Doesn't really matter how fast it is. 2x performance at 2.4x price is a regression on performance/price metric, this is worse than Turing.
Do people really keep track of this? I never even heard of the term until Intel's Arc presentation lol
It wouldn't be fare to compare the 4080 against a 3070 in perf/$ since you are always paying a premium once you get past midrange
If the 4080 12 gb has 1% better performance than a 3080Ti, or 28+ % better performance than a 3080 10 gb, then there was no perf/$ regression. And I really doubt there will be, although admittedly it is not a super impressive uplift and I do think its reasonable they might lower the MSRP in the future.

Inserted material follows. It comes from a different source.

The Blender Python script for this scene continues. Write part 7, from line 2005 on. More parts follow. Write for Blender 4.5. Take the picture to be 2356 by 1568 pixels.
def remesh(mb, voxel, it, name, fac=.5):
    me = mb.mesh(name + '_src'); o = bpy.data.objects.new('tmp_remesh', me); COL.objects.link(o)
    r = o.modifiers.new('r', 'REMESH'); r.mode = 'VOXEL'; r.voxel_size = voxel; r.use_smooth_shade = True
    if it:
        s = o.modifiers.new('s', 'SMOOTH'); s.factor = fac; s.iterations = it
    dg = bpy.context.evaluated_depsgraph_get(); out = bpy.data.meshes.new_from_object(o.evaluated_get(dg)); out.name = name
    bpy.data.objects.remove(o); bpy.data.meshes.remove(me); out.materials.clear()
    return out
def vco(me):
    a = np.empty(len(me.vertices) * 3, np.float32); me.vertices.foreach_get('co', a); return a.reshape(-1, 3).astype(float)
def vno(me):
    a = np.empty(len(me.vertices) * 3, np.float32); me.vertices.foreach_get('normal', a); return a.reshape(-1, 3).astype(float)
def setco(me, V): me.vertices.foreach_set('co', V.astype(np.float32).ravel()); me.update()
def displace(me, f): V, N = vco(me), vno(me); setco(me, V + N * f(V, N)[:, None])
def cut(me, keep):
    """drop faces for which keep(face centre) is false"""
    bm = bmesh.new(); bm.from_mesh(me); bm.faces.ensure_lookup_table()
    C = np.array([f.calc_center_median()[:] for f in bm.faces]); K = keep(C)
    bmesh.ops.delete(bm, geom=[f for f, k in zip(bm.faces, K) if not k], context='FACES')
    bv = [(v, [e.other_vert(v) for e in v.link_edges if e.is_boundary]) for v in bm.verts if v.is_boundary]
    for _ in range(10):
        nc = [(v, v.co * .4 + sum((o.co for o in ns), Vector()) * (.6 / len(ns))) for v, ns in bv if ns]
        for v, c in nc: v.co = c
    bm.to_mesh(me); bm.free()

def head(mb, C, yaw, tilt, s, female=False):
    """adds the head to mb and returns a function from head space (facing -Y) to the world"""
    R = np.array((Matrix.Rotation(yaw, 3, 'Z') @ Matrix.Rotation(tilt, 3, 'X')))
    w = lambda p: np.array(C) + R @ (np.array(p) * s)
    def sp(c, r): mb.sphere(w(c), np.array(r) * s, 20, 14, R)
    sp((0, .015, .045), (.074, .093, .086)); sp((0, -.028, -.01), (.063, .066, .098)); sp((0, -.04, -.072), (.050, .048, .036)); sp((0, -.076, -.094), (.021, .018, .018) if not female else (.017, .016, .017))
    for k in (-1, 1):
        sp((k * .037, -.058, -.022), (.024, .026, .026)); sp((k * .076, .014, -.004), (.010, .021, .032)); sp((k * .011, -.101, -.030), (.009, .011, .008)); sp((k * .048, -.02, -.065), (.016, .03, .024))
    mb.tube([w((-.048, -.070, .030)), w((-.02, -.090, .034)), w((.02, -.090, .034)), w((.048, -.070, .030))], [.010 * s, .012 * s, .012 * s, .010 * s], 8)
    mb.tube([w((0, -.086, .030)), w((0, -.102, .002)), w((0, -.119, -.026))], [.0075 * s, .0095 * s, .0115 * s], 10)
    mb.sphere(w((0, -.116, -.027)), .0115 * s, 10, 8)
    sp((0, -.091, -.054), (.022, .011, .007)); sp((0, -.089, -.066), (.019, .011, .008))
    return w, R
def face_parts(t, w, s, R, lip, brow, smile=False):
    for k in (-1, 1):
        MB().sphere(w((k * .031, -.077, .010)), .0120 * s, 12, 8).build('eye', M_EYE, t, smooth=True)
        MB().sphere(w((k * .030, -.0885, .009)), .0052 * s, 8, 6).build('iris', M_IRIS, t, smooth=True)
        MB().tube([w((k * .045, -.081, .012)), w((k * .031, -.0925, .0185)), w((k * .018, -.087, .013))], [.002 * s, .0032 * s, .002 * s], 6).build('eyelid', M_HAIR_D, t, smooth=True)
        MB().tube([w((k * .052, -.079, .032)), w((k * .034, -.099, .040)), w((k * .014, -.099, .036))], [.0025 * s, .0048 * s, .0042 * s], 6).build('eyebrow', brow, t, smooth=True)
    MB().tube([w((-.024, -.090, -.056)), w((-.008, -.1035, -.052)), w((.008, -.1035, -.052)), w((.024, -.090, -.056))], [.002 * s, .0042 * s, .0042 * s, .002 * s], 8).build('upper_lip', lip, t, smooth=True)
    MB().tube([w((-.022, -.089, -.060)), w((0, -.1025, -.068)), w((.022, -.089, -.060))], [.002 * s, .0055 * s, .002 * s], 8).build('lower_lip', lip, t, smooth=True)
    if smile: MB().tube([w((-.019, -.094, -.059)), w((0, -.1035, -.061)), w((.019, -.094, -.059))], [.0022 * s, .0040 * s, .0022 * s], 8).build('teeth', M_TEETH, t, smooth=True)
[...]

Maybe I'm giving Nvidia too much leeway but I feel like armchair warriors are getting their pitchforks out without seeing any benchmarks. The "4070" right now is probably the 3080 10 GB for people that are shopping on a budget. Up until very recently you couldn't get 3xxx series at MSRP, and now there's a glut of them marked down.
Gamers, if they were being objective/pragmatic, should be happy. Esp. if there aren't any 4xxx features you care about and you prefer Nvidia or rely on their various technologies. And with inflation the way it is if you expected cheaper cards I have a bridge to sell you
To me the performance uplift is what matters for buying a premium card, not so much the price as long as it fits into my budget. But I'd prefer for it to not be a furnace in terms of TDP. I'm happy that all the cards offer substantially more perf/watt than their predecessors. I'll be curious if any launch day reviews explore undervolting the 4090 I guess but seems like 4080 16 GB would be the card for me.
I think one of Nvidias biggest mistakes is getting rid of the Titan brand and convincing gamers they need an xx90 card. the xx90 should really be marketed as a workstation card with a similar market to Threadripper HEDT but for GPU compute tasks. If they called the 4080 (16 Gb) a 4080 Ti or Super I doubt people would be as upset.